[Records from a data source]
>> Begin

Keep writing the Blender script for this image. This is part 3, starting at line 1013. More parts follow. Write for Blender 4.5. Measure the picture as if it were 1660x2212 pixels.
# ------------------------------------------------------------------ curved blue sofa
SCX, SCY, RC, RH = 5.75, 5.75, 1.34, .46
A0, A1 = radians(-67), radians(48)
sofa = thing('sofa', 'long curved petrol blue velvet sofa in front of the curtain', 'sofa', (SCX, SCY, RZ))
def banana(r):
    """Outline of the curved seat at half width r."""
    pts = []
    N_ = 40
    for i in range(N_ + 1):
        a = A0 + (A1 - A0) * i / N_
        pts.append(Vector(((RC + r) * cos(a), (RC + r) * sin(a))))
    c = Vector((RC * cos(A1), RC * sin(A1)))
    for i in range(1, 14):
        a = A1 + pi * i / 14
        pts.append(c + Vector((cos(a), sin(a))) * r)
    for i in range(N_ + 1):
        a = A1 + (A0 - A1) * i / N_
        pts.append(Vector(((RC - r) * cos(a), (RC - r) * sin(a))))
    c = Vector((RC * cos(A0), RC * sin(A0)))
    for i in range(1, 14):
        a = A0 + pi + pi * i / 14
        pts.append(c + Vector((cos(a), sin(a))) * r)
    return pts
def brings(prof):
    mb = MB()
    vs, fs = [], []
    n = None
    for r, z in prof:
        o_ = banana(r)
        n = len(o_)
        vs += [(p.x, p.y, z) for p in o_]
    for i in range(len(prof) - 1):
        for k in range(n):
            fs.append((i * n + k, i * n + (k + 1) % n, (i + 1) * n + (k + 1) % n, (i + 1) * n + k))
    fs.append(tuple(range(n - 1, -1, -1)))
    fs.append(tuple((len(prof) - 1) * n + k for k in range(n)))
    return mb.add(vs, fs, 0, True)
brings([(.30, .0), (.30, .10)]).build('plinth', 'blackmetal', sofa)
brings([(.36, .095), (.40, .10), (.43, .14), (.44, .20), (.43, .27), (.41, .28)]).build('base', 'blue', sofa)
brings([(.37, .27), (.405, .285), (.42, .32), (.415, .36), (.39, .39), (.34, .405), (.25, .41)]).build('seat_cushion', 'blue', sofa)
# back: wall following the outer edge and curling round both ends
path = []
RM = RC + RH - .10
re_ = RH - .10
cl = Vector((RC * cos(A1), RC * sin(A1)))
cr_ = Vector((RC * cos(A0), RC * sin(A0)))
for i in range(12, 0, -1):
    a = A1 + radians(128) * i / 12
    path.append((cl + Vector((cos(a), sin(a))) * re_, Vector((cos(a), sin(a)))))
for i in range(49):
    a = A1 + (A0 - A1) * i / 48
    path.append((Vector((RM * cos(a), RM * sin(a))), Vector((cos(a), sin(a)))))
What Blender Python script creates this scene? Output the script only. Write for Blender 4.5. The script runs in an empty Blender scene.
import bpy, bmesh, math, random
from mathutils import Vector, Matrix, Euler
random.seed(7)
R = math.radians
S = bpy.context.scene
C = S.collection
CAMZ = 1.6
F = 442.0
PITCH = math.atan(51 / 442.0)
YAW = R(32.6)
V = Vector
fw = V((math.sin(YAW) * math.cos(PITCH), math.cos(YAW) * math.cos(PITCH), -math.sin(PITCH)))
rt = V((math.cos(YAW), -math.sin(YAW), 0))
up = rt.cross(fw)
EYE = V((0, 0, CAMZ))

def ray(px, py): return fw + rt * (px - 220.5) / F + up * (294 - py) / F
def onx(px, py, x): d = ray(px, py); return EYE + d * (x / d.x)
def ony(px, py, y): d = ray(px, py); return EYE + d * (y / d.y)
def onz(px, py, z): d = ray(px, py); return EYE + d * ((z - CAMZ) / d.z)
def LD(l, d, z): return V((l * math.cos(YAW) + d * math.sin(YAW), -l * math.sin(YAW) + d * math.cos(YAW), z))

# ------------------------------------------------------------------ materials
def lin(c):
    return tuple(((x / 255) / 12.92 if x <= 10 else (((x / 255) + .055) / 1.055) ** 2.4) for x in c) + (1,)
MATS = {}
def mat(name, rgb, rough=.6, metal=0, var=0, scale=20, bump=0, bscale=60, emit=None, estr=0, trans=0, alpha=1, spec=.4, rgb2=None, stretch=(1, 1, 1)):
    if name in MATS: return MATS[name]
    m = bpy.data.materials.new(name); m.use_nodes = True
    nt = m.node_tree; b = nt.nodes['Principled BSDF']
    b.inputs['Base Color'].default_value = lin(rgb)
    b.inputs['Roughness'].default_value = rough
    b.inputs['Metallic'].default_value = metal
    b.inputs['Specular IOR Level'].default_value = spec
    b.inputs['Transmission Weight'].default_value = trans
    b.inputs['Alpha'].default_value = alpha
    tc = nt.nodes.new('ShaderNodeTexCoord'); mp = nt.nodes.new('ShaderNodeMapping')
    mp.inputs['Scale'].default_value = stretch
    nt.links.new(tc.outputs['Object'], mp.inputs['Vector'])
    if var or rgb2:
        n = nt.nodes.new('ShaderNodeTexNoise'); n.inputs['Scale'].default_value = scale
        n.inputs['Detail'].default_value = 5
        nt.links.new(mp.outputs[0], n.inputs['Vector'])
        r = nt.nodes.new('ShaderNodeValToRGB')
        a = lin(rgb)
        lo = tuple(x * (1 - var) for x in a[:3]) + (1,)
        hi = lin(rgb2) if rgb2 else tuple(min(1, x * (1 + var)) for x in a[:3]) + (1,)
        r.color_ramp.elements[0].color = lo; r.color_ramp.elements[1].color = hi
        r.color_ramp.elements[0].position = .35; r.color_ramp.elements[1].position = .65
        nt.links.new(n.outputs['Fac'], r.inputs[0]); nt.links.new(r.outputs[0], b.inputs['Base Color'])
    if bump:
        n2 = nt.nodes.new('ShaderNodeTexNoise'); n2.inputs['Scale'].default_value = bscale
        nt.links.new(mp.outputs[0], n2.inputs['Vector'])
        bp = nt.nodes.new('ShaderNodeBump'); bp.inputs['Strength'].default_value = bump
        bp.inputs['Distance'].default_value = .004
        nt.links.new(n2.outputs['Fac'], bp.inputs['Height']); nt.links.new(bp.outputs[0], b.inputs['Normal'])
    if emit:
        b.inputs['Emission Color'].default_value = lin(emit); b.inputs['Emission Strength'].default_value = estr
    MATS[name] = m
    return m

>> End

Locate all lines in the listing above with the word "this" and copy them.

> Expected answer
Keep writing the Blender script for this image. This is part 3, starting at line 1013. More parts follow. Write for Blender 4.5. Measure the picture as if it were 1660x2212 pixels.
What Blender Python script creates this scene? Output the script only. Write for Blender 4.5. The script runs in an empty Blender scene.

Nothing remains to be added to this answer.